Loretta Lynch’s Parting Message - The New York Times







“There is nothing foreordained about our march toward a more just and peaceful future,” Ms. Lynch said Monday, speaking to an interfaith group at the All Dulles Area Muslim Society Center in northern Virginia. “Our centuries-long project of creating a more perfect union was not the product of fate or destiny. It was the result of countless individuals making the choice to stand up, to demand recognition, to refuse to rest until they knew that their children were inheriting a nation that was more tolerant, more inclusive and more equal.”



She delivered a gentler version of that message on Tuesday as she sat with students at New York City’s Harvey Milk High School, which serves mainly gay, lesbian, bisexual and transgender teenagers. She beamed as students described how they had blossomed at the school, which offers a refuge from bullying, scorn and self-doubt.

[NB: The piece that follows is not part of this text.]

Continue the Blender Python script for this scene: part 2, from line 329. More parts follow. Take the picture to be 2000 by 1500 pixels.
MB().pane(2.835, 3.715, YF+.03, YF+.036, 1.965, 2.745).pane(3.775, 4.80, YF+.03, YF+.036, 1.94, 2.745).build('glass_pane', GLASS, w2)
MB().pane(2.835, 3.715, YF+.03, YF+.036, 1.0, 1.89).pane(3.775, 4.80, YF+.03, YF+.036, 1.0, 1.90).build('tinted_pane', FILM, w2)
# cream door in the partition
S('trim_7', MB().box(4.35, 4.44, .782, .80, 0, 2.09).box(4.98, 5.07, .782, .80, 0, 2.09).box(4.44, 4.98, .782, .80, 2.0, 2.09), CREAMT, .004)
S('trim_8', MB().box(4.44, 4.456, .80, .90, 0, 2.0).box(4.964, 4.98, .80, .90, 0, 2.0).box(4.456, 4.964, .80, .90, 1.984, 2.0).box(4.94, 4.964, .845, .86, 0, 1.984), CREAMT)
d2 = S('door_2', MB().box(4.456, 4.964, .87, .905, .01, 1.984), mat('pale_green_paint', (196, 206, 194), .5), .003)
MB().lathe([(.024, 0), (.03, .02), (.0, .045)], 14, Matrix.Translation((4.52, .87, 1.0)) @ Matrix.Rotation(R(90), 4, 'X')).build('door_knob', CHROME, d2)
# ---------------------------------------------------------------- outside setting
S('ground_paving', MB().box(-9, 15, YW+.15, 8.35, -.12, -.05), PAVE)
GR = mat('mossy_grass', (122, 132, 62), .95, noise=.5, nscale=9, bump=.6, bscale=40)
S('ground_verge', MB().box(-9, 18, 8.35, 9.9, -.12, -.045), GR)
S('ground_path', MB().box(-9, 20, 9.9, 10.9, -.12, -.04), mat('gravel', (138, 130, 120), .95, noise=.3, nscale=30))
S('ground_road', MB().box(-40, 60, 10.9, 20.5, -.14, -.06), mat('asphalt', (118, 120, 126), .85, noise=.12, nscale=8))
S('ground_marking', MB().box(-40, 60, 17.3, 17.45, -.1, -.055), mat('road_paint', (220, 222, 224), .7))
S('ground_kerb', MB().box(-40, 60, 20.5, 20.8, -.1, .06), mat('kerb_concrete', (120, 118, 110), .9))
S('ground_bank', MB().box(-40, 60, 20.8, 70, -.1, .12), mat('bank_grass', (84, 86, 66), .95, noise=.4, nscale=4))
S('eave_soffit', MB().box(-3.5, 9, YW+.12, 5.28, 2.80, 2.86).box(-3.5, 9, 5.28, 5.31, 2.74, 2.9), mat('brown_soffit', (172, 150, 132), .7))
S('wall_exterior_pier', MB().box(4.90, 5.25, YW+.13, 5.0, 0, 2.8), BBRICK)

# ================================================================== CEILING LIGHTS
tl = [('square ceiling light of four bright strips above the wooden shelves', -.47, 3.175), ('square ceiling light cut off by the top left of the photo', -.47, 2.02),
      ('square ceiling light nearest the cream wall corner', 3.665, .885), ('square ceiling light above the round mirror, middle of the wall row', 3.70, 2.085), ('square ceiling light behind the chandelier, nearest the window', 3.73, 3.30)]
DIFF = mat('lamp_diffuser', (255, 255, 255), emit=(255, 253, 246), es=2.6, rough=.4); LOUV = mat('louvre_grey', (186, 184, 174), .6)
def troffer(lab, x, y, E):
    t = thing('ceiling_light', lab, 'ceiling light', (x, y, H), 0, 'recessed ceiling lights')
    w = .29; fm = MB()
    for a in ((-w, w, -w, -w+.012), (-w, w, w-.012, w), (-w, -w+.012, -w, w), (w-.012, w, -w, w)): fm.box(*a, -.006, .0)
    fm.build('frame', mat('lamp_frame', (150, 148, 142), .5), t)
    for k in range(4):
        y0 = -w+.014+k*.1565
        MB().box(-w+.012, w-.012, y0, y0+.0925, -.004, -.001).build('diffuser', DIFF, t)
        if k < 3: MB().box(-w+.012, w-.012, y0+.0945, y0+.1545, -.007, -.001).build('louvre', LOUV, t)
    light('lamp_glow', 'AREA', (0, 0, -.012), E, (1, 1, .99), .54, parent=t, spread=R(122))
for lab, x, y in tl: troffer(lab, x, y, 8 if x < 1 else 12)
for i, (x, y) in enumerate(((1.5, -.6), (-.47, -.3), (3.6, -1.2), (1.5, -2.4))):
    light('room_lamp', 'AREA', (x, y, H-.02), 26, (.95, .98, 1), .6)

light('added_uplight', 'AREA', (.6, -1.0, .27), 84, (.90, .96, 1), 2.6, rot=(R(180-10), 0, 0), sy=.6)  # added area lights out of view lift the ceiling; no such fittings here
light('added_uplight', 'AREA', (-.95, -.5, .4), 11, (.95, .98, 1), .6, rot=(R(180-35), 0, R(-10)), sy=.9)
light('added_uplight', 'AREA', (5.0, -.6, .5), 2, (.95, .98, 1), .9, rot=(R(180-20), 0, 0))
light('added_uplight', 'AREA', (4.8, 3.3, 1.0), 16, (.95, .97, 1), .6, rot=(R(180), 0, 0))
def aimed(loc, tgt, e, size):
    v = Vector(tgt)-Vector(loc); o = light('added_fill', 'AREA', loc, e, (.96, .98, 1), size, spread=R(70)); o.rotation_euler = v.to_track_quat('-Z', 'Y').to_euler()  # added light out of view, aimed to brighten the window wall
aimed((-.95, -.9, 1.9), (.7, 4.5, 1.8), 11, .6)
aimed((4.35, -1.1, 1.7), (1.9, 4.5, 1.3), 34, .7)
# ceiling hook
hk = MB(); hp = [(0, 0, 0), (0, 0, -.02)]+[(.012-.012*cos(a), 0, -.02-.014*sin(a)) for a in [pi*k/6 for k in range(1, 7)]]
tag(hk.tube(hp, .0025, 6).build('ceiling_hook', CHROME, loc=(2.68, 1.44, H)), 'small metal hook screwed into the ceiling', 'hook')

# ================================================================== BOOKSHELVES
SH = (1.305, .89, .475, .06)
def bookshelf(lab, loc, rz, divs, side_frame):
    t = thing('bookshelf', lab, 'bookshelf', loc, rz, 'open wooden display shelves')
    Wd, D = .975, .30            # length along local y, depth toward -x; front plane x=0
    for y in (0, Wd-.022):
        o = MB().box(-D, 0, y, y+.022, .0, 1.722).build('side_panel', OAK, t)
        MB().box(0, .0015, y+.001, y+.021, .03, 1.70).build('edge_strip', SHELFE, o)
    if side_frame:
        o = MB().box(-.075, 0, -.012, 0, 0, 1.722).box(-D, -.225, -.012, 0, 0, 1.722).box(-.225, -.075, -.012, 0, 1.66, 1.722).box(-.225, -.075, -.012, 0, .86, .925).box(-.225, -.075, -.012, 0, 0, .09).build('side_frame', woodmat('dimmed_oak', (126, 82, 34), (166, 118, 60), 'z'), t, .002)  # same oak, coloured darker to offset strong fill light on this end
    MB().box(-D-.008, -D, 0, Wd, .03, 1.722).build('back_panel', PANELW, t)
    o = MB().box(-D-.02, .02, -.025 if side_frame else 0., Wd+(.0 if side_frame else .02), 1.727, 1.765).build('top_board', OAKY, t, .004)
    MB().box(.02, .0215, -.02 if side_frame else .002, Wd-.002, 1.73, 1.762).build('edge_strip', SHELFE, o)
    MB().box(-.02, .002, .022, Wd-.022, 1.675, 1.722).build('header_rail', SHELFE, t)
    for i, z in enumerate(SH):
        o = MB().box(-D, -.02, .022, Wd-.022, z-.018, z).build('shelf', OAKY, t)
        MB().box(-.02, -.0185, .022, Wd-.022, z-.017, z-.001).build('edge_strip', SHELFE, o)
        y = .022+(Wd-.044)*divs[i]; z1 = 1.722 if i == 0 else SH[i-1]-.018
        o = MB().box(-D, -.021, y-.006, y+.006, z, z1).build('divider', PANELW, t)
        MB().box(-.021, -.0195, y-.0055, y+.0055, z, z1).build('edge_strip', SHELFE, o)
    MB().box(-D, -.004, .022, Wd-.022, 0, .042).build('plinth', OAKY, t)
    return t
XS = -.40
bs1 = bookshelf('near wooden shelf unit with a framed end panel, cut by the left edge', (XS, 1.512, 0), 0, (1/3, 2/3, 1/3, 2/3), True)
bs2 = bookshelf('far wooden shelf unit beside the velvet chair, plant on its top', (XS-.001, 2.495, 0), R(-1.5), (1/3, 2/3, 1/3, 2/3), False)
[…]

“You all are the ones who have the courage to walk with us,” Ms. Lynch told the students at the school in Manhattan. “Without people who are willing to stand up and say that they have an issue or a problem or something that has happened to them, we would not be able to move these issues forward.”



Left unsaid, but widely understood, is that the Justice Department under Mr. Trump is likely to abandon groundbreaking civil rights litigation carried out during the Obama administration. Transgender Americans will be especially vulnerable. Both Ms. Lynch and Eric Holder, her predecessor as attorney general, embraced interpretations of civil rights law to extend protections to people facing discrimination for their gender identity. In May, Ms. Lynch delivered an impassioned speech about transgender rights in explaining the Justice Department’s lawsuit to strike down a discriminatory state law in North Carolina. The department has also backed the legal claims of transgender students fighting for the right to use the restroom that matches their gender identity.



“Those cases are still pending, and we don’t know what’s going to happen to them,” Ms. Lynch told me in an interview. As she prepares to clear out her office — which could soon be occupied by Senator Jeff Sessions, a man who 30 years ago was deemed too racist to be confirmed as a federal judge — she is cognizant that other civil rights are under assault. Republican lawmakers around the country have spent the last several years creating new laws and tactics to suppress voting by racial minorities and young voters — many of which Mr. Obama’s Justice Department has fought with some success. During the interview, she appeared to acknowledge that the Justice Department may no longer be on the front lines of beating back this scourge.



“The way we achieved voting equality in this country was always from the community level up,” she said. “It was the leaders on the ground who raised these issues, who had people out there on the streets, who had people out registering people to vote.”



It is sobering to hear a departing attorney general implicitly telling vulnerable Americans that the federal government may fail to protect their rights and that they will have to do this work themselves. But any other message would whitewash the painful truth."